Ölçülü olamayanlar, sevgide olduğu gibi sevmemekte de yanlışa düşebilirler. Söyledim ya; geçerli bir dayanağı olmayan sevgi, sevgi değildir, sevgisizlik de sevmemek değildir. Elbette farklı anlayanlar olabilir, bunu bir dayatma olarak söylemiyorum.
Sevmek, sevdiği kişinin yaptıklarını onaylamak, kabullenmek ya da varsa yanlış davranışlarını düzeltmek, bunu yaparken de gelebilecek tepkilere tahammül etmek, her şart ve durumda sevdiğini yanında tutmak veya onun yanında olmaktır. Ya da karşıdakine gönlünü açmak, orada barındırmak, üşütmemek, sarıp sarmalamaktır. “Seviyorum” denilen karşı cinsten kişinin, sadece bedenine ve simasına gösterilen her dereceden ilgi; ya tutku ya da vurgunluktur, bence bu sevgi değildir. Bu durumda olanların, “seviyorum” dediği kişinin, kendisi açısından veya gerçekten tahammül edilemeyecek davranışları olduğunda her şeyin devrilip dökülmesi bu yüzden değil midir? Bunu yapana; “Hani sen seviyordun!” denilmez mi?

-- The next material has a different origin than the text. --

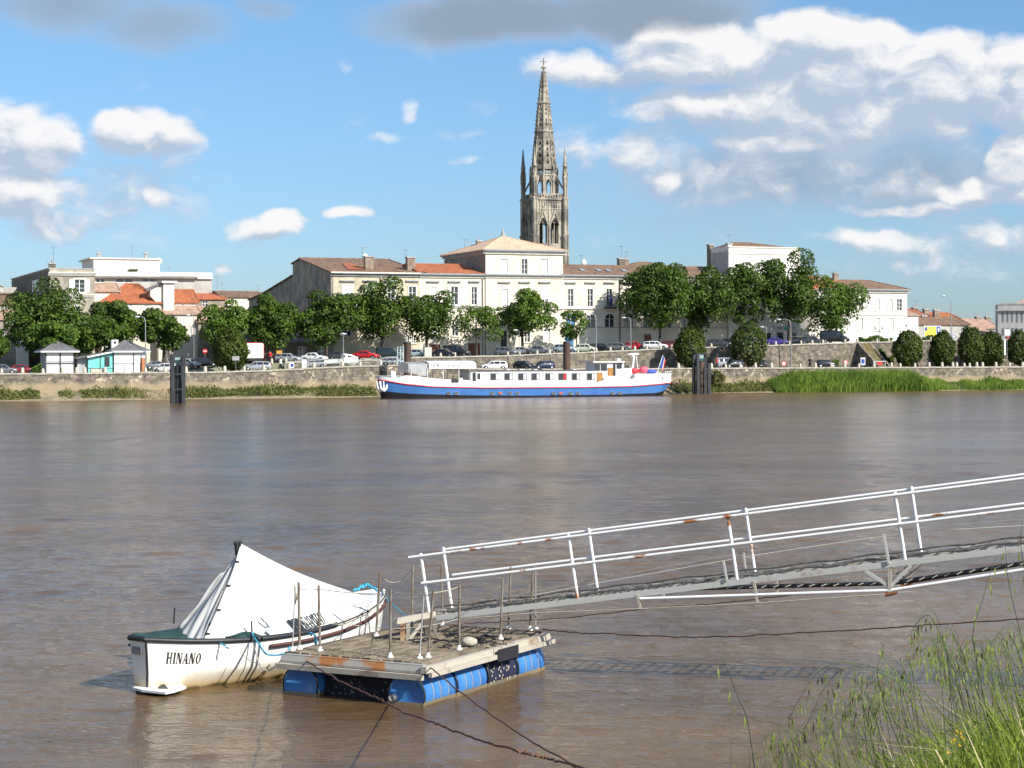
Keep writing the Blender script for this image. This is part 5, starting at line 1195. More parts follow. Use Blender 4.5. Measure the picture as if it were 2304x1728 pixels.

Sevmemek, yapılanları uygun görmemek, onaylamamaksa bu neye göre olacaktır? Bunun da bir ölçüsü olmalı değil midir? Elbette olmalıdır, yoksa nerede ki her şahsa göre farklı bir değerlendirme ortaya çıkar ki bu da karmaşaya sebep olabilir.
Sevdiğinin sevmediğine karşı sevgisizlik göstermek ya sevgidir ya da tutsaklıktır. Bu sevgisizliğin doğru bir dayanağı varsa bu sevgidir, yoksa köleliktir. Kişisel olarak ya da meşru, doğru bir dayanağı olmadan bir davranışı dışlamak, doğru ve isabetli değildir.
Bir de sevilmemesi gerekenleri sevmemek de sevmektir bir başka deyişle. Sevilmemesi gerekenleri sevmek, sevilmesi gerekeni sevmemekse sevginin hatırına gönülde yer bile ayırmamaktır.
Sevgi; bağlılıksa, bu da bilinçli olmalıdır. Sevilmeyenler ya da sevilmemesi gerekenler de öyledir yani bu da bilinçli olmalıdır. Yoksa menfi bir durumu söz konusu olmayan bir cisim ya da varlığa karşı sevgisizlik haksızlık olur, hakaret olabilir.
Sevilenler, zararlı olanlardan, zararı dokunacak olanlardan olmamalıdır, böyle olmadığında da müspet olanlara sevgisizlik olur.
Sevmekte de sevmemekte de keyfilik olmamalıdır.